[Records with scene code]
-------------------------

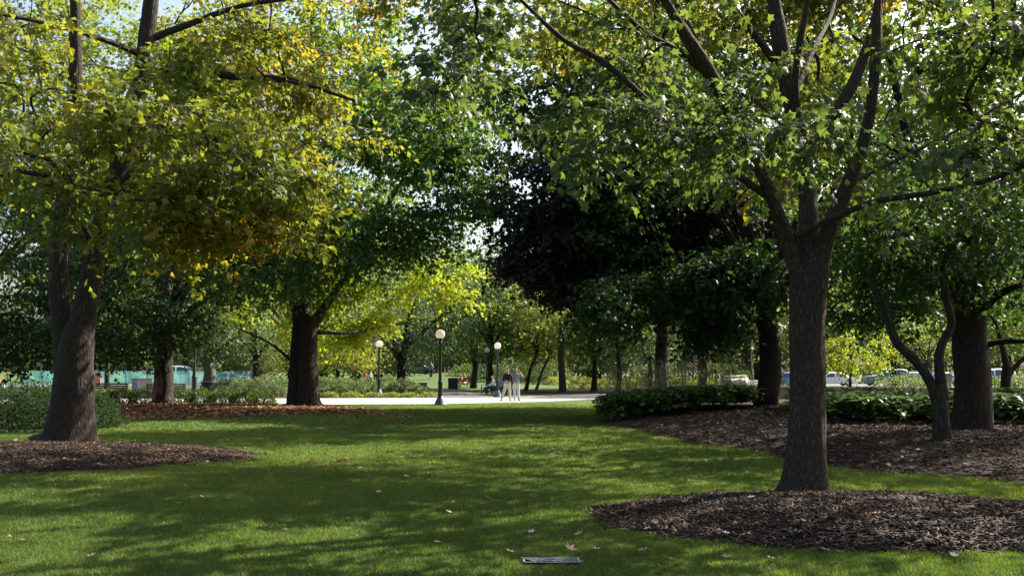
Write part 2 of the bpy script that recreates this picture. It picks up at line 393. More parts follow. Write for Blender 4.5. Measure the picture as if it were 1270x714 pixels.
    if tpl is KITE: V, Fc, tn = place(tpl, pos, ax, nr, size, tone)
    else:
        pk = rg.integers(0, 3, len(pos)); vs = []; of = 0
        for q_, (kk, dd) in enumerate(((.05, .1), (.55, .35), (-.45, .5))):
            m_ = pk == q_; a_, b_, c_ = place(curled(tpl, kk, dd), pos[m_], ax[m_], nr[m_], size[m_], tone[m_]); vs.append((a_, b_ + of, c_)); of += len(a_)
        V = np.vstack([q_[0] for q_ in vs]); Fc = np.vstack([q_[1] for q_ in vs]); tn = np.concatenate([q_[2] for q_ in vs])
    me = mesh_np(name + '_crown', V - base, Fc, tone=tn); link('crown', me, M[leaf], root)
    return root

def auto_limbs(x, y, r, hfork, cz, rx, rz, n=5, seed=1, lean=(0, 0), z0=-.1, top=.75):
    rg = np.random.default_rng(seed)
    f = np.array([x + lean[0], y + lean[1], hfork])
    tr = ([np.array([x, y, z0]), np.array([x, y, .5]) + [lean[0] * .15, 0, 0], (np.array([x, y, .5]) + f) / 2 + [rg.normal() * r * .4, 0, 0], f], [r * 1.25, r * 1.02, r * .92, r * .85])
    out = [tr]
    tp = np.array([x + lean[0] * 1.5 + rg.normal() * .5, y + rg.normal() * .5, cz + rz * top])
    out.append(([f - [0, 0, r], (f + tp) / 2 + rg.normal(size=3) * .25, tp], [r * .8, r * .45, r * .1]))
    a0 = rg.uniform(0, 6.28)
    for i in range(n):
        a = a0 + i * 6.283 / n + rg.normal() * .25; rr = rx * rg.uniform(.55, .8)
        s = f + [0, 0, rg.uniform(-.1, .25) * (cz - hfork) + (r if i % 2 else 0)]; s = f * .8 + s * .2 if i % 2 == 0 else s
        e = np.array([x + lean[0] + math.cos(a) * rr, y + lean[1] + math.sin(a) * rr, cz + rz * rg.uniform(-.15, .5)])
        mid = (s + e) / 2 + np.array([0, 0, rg.uniform(0, .12) * (cz - hfork + 1)]) + rg.normal(size=3) * .25
        out.append(([s - [0, 0, .1], s * .6 + mid * .4 + [0, 0, .1], mid, e], [r * .5, r * .4, r * .3, r * .06]))
    return out

def copy_tree(root, loc, rz, label, group=None, scale=1):
    r = root.copy(); C.objects.link(r); r.location = loc; r.rotation_euler = (0, 0, rz); r.scale = (scale,) * 3
    r['label'] = label
    if group: r['group'] = group
    for ch in root.children:
        c = ch.copy(); C.objects.link(c); c.parent = r
        for g in ch.children:
            d = g.copy(); C.objects.link(d); d.parent = c
    return r

# ------------------------------------------------------------------ ground and beds
def sheet(name, pts, z, mat, kind='structure'):
    me = bpy.data.meshes.new(name); me.from_pydata([(p[0], p[1], z) for p in pts], [], [list(range(len(pts)))]); me.update()
    o = link(name, me, mat); o['kind'] = kind; return o
n = 90
gxs = np.concatenate([np.linspace(-900, -70, 12), np.linspace(-60, 60, 61), np.linspace(70, 900, 12)])
gys = np.concatenate([np.linspace(-60, -5, 6), np.linspace(-3, 130, 71), np.linspace(150, 1600, 12)])
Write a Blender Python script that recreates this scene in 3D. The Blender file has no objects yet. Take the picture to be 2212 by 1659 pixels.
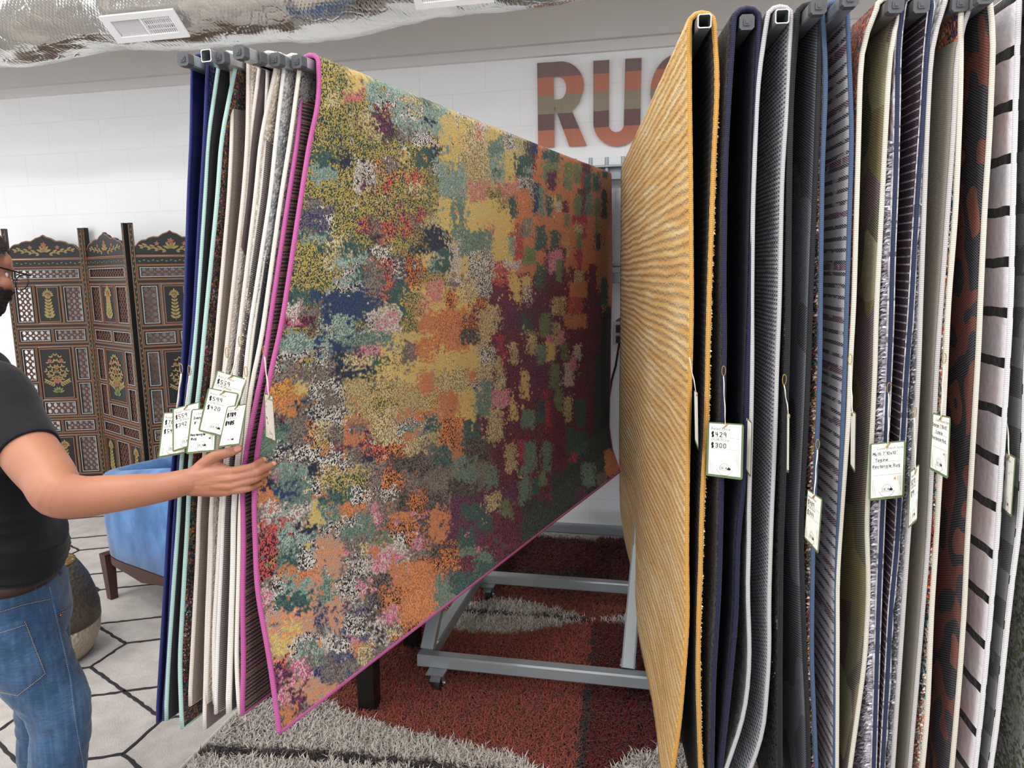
import bpy, bmesh, math, random
import numpy as np
from mathutils import Vector, Matrix
from mathutils.bvhtree import BVHTree
random.seed(7)
SC = bpy.context.scene
COL = SC.collection
PI = math.pi
# ------------------------------------------------------------------ camera
F = 1600.0; PSI = math.radians(12.4); PIT = math.radians(8.7); TH = .0165; CH = 1.6
CC = np.array([0., 0., CH])
CF = np.array([-math.sin(PSI)*math.cos(PIT), math.cos(PSI)*math.cos(PIT), -math.sin(PIT)])
R0 = np.array([math.cos(PSI), math.sin(PSI), 0.]); U0 = np.cross(R0, CF)
CR = math.cos(TH)*R0 - math.sin(TH)*U0; CU = math.sin(TH)*R0 + math.cos(TH)*U0
def ray(x, y): return CF + CR*((x-1106)/F) - CU*((y-829.5)/F)
def atz(x, y, z): d = ray(x, y); return CC + d*((z-CH)/d[2])
def aty(x, y, Y): d = ray(x, y); return CC + d*(Y/d[1])
def atd(x, y, D): return CC + ray(x, y)*D
def depth(P): return float((np.asarray(P)-CC) @ CF)
def projn(P):
    d = P-CC; Z = d@CF
    return 1106+F*(d@CR)/Z, 829.5-F*(d@CU)/Z
cam = bpy.data.cameras.new('camera'); co = bpy.data.objects.new('camera', cam); COL.objects.link(co)
co.matrix_world = Matrix(((CR[0], CU[0], -CF[0], 0), (CR[1], CU[1], -CF[1], 0), (CR[2], CU[2], -CF[2], CH), (0, 0, 0, 1)))
cam.sensor_fit = 'HORIZONTAL'; cam.sensor_width = 36; cam.lens = F/2212*36; cam.clip_start = .05
SC.camera = co
# ------------------------------------------------------------------ materials
def lin(c):
    return tuple((v/12.92 if v <= .04045 else ((v+.055)/1.055)**2.4) for v in c[:3])
def hx(s):
    return lin(tuple(int(s[i:i+2], 16)/255 for i in (0, 2, 4)))
class T:
    def __init__(s, name, rough=.8, spec=.3, metal=0.):
        s.m = bpy.data.materials.new(name); s.m.use_nodes = True; s.t = s.m.node_tree
        s.b = s.t.nodes['Principled BSDF']
        s.b.inputs['Roughness'].default_value = rough; s.b.inputs['Specular IOR Level'].default_value = spec
        s.b.inputs['Metallic'].default_value = metal
    def n(s, typ, ins=None, **pr):
        nd = s.t.nodes.new('ShaderNode'+typ)
        for k, v in pr.items(): setattr(nd, k, v)
        for k, v in (ins or {}).items(): s.put(nd.inputs[k], v)
        return nd
    def put(s, sock, v):
        if isinstance(v, bpy.types.NodeSocket): s.t.links.new(v, sock)
        elif isinstance(v, (tuple, list)) and sock.type == 'RGBA': sock.default_value = (*v[:3], 1)
        else: sock.default_value = v
    def math(s, op, a, b=0., c=0.):
        return s.n('Math', {0: a, 1: b, 2: c}, operation=op).outputs[0]
    def uv(s):
        return s.n('UVMap').outputs[0]
    def obj(s):
        return s.n('TexCoord').outputs['Object']
    def sep(s, v):
        o = s.n('SeparateXYZ', {0: v}).outputs; return o[0], o[1], o[2]
    def mul(s, v, xyz):
        return s.n('VectorMath', {0: v, 1: xyz}, operation='MULTIPLY').outputs[0]
    def noise(s, vec, scale, detail=2., rough=.5):
        return s.n('TexNoise', {'Vector': vec, 'Scale': scale, 'Detail': detail, 'Roughness': rough})
    def vor(s, vec, scale, feature='F1'):
        return s.n('TexVoronoi', {'Vector': vec, 'Scale': scale}, feature=feature)
    def ramp(s, fac, stops, interp='LINEAR'):
        r = s.n('ValToRGB', {0: fac}); cr = r.color_ramp; cr.interpolation = interp
        while len(cr.elements) < len(stops): cr.elements.new(.5)
        for e, (p, c) in zip(cr.elements, stops): e.position = p; e.color = (*c, 1)
        return r.outputs[0]
    def mix(s, f, a, b, blend='MIX'):
        m = s.n('Mix', data_type='RGBA', blend_type=blend)
        s.put(m.inputs[0], f); s.put(m.inputs[6], a); s.put(m.inputs[7], b)
        return m.outputs[2]
    def base(s, c): s.put(s.b.inputs['Base Color'], c); return s
    def bump(s, h, strength=.5, dist=.01):
        bp = s.n('Bump', {'Height': h, 'Strength': strength, 'Distance': dist})
        s.put(s.b.inputs['Normal'], bp.outputs[0]); return s
def plain(name, c, rough=.6, metal=0., spec=.4, var=.06, scale=40, bump=0.):
    t = T(name, rough, spec, metal); c = hx(c) if isinstance(c, str) else c
    nz = t.noise(t.obj(), scale, 3).outputs[0]
    t.base(t.mix(nz, tuple(v*(1-var) for v in c), tuple(min(1, v*(1+var)) for v in c)))
    if bump: t.bump(nz, bump, .01)
    return t.m
def sheen(t, w=.4):
    t.b.inputs['Sheen Weight'].default_value = w
# ------------------------------------------------------------------ objects
class MB:
    def __init__(s): s.v = []; s.f = []; s.mi = []; s.uv = {}
    def add(s, V, Fc, mi=0):
        o = len(s.v); s.v.extend([tuple(float(q) for q in p) for p in V]); s.f.extend([tuple(i+o for i in f) for f in Fc]); s.mi.extend([mi]*len(Fc)); return o
    def box(s, lo, hi, mi=0, M=None):
        (a, b, c), (d, e, g) = lo, hi
        V = [(a, b, c), (d, b, c), (d, e, c), (a, e, c), (a, b, g), (d, b, g), (d, e, g), (a, e, g)]
        if M is not None: V = [M @ Vector(p) for p in V]
        s.add(V, [(0, 3, 2, 1), (4, 5, 6, 7), (0, 1, 5, 4), (1, 2, 6, 5), (2, 3, 7, 6), (3, 0, 4, 7)], mi)
    def bar(s, p, q, w, h=None, up=(0, 0, 1), mi=0, b=.12):
        """chamfered rectangular bar from p to q, w across, h along up"""
        h = h or w; p = np.array(p, float); q = np.array(q, float); d = q-p; d /= np.linalg.norm(d)
        up = np.array(up, float); sd = np.cross(d, up); sd /= np.linalg.norm(sd); up = np.cross(sd, d)
        c = min(w, h)*b; a = w/2; e = h/2
        pr = [(-a+c, -e), (a-c, -e), (a, -e+c), (a, e-c), (a-c, e), (-a+c, e), (-a, e-c), (-a, -e+c)]
        V = [r + sd*x + up*y for r in (p, q) for x, y in pr]; n = 8
        s.add(V, [(i, (i+1) % n, (i+1) % n+n, i+n) for i in range(n)] + [tuple(range(n-1, -1, -1)), tuple(range(n, 2*n))], mi)
    def tube(s, pts, r, n=8, closed=False, cap=True, mi=0, flat=1.):
        pts = [np.array(p, float) for p in pts]; m = len(pts); rr = r if hasattr(r, '__len__') else [r]*m
        V = []; up = None
        for i in range(m):
            a = pts[(i-1) % m] if (closed or i > 0) else pts[i]; b = pts[(i+1) % m] if (closed or i < m-1) else pts[i]
            d = b-a; d = d/(np.linalg.norm(d)+1e-12)
            if up is None:
                t = np.array((0, 0, 1.)) if abs(d[2]) < .9 else np.array((1., 0, 0)); up = t
            sd = np.cross(d, up); sd /= (np.linalg.norm(sd)+1e-12); up = np.cross(sd, d)
            for k in range(n):
                an = 2*PI*k/n; V.append(pts[i]+rr[i]*(math.cos(an)*sd+flat*math.sin(an)*up))
        fs = []
        for i in range(m if closed else m-1):
            j = (i+1) % m
            fs += [(i*n+k, i*n+(k+1) % n, j*n+(k+1) % n, j*n+k) for k in range(n)]
        if cap and not closed: fs += [tuple(range(n-1, -1, -1)), tuple(range((m-1)*n, m*n))]
        s.add(V, fs, mi)
    def lathe(s, prof, c=(0, 0, 0), n=32, mi=0):
        V = []
        for r, z in prof:
            V += [(c[0]+r*math.cos(2*PI*k/n), c[1]+r*math.sin(2*PI*k/n), c[2]+z) for k in range(n)]
        fs = []
        for i in range(len(prof)-1):
            fs += [(i*n+k, i*n+(k+1) % n, (i+1)*n+(k+1) % n, (i+1)*n+k) for k in range(n)]
        fs += [tuple(range(n-1, -1, -1)), tuple(range((len(prof)-1)*n, len(prof)*n))]
        s.add(V, fs, mi)
    def ball(s, c, r, n=12, mi=0):
        rx, ry, rz = r if hasattr(r, '__len__') else (r, r, r); V = []; m = n//2
        for i in range(1, m):
            a = PI*i/m
            V += [(c[0]+rx*math.sin(a)*math.cos(2*PI*k/n), c[1]+ry*math.sin(a)*math.sin(2*PI*k/n), c[2]+rz*math.cos(a)) for k in range(n)]
        V += [(c[0], c[1], c[2]+rz), (c[0], c[1], c[2]-rz)]; t = len(V)-2
        fs = [(i*n+k, (i+1)*n+k, (i+1)*n+(k+1) % n, i*n+(k+1) % n) for i in range(m-2) for k in range(n)]
        fs += [(t, k, (k+1) % n) for k in range(n)] + [(t+1, (m-2)*n+(k+1) % n, (m-2)*n+k) for k in range(n)]
        s.add(V, fs, mi)
    def poly(s, pts, off, mi=0):
        """convex-ish flat polygon pts (3-D) extruded by vector off"""
        n = len(pts); off = np.array(off)
        V = [np.array(p, float) for p in pts] + [np.array(p, float)+off for p in pts]
        s.add(V, [tuple(range(n-1, -1, -1)), tuple(range(n, 2*n))] + [(i, (i+1) % n, (i+1) % n+n, i+n) for i in range(n)], mi)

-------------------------

● What you are asked to do
Output exactly the span of lines from the top of the listing through the line holding "return root", and leave every picture out.

● Result of this task
Write part 2 of the bpy script that recreates this picture. It picks up at line 393. More parts follow. Write for Blender 4.5. Measure the picture as if it were 1270x714 pixels.
    if tpl is KITE: V, Fc, tn = place(tpl, pos, ax, nr, size, tone)
    else:
        pk = rg.integers(0, 3, len(pos)); vs = []; of = 0
        for q_, (kk, dd) in enumerate(((.05, .1), (.55, .35), (-.45, .5))):
            m_ = pk == q_; a_, b_, c_ = place(curled(tpl, kk, dd), pos[m_], ax[m_], nr[m_], size[m_], tone[m_]); vs.append((a_, b_ + of, c_)); of += len(a_)
        V = np.vstack([q_[0] for q_ in vs]); Fc = np.vstack([q_[1] for q_ in vs]); tn = np.concatenate([q_[2] for q_ in vs])
    me = mesh_np(name + '_crown', V - base, Fc, tone=tn); link('crown', me, M[leaf], root)
    return root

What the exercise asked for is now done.